Dari rumahnya ke kampus, Bela harus naik bemo (angkutan umum) sebanyak tiga kali dengan biaya Rp12.000 per hari.

"Terimakasih pak menteri, sudah memberikan beasiswa. Kalau tak ada beasiswa, anak kami tidak akan kuliah," ujar Maria.

Dalam kesempatan tersebut, Mohamad Nasir berpesan agar Bela belajar bersungguh-sungguh dan mampu menjadi teladan bagi adik-adiknya.

Dipangkas
Pada 2016, pemerintah menetapkan kuota beasiswa Bidikmisi sebanyak 65.000, dan kemudian ditingkatkan menjadi 75.000.

"Pada 2017, anggaran kita dipangkas Rp1 triliun, namun kami tidak akan memangkas beasiswa, yang dipangkas hanya biaya operasionalnya saja," kata menteri dalam kesempatan bertemu dengan para penerima Bidikmisi di Universitas Nusa Cendana, Kupang.

Pemerintah juga akan meningkatkan biaya hidup yang diterima dari sebelumnya Rp600.000 per bulan menjadi Rp650.000 perbulan.

Kenaikan tersebut, dirasakan sangat penting untuk mengimbangi laju inflasi. Untuk meningkatkan biaya hidup sebesar Rp50.000 saja, pihaknya perlu menggeser anggaran sebesar Rp800 hingga Rp900 miliar, karena jumlah penerima beasiswa yang mencapai 360.000 mahasiswa.

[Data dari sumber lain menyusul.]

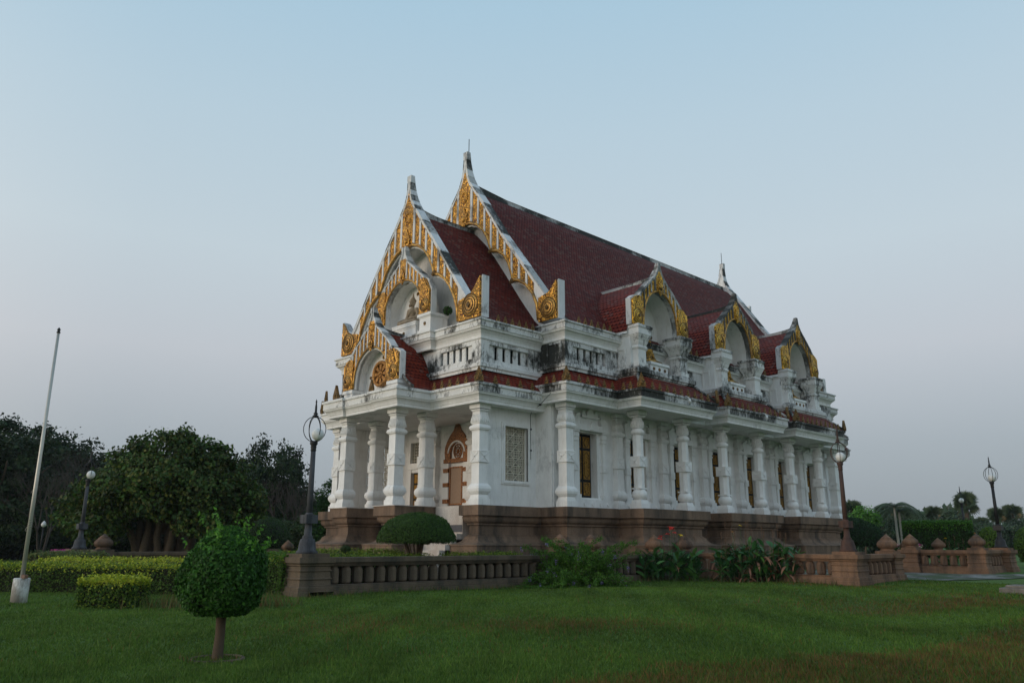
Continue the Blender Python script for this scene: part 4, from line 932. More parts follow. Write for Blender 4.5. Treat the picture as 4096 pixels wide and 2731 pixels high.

Pada 2017, pihak Kemristekdikti juga akan menambah kuota beasiswa dari sebelumnya 75.000 menjadi 90.000 beasiswa.

"Meski tren yang terjadi saat ini, penurunan anggaran, kami berjanji untuk tidak menggeser alokasi dana untuk beasiswa," papar Nasir.

Meski demikian , dia mengaku belum bisa meningkatkan kuota beasiswa untuk tiap universitasnya.

Penyebabnya adalah penambahan jumlah perguruan tinggi negeri baru, yang juga memerlukan kuota beasiswa.

Sementara itu, Dirjen Pembelajaran dan Kemahasiswaan Kemristekdikti, Intan Ahmad mengatakan pada semester terdapat sebanyak 2.395 penerima beasiswa Bidikmisi di Nusa Tenggara Timur.

"Sejauh ini Bidikmisi sudah menunjukkan kualitasnya, hingga akhir 2015, sebanyak 51 persen penerima Bidikmisi mendapatkan IPK 3 hingga 3,5. Kemudian sebanyak 28 persen mendapat IPK diatas 3,5, dan 0,7 persen mendapat IPK 4.0," ungkap Intan.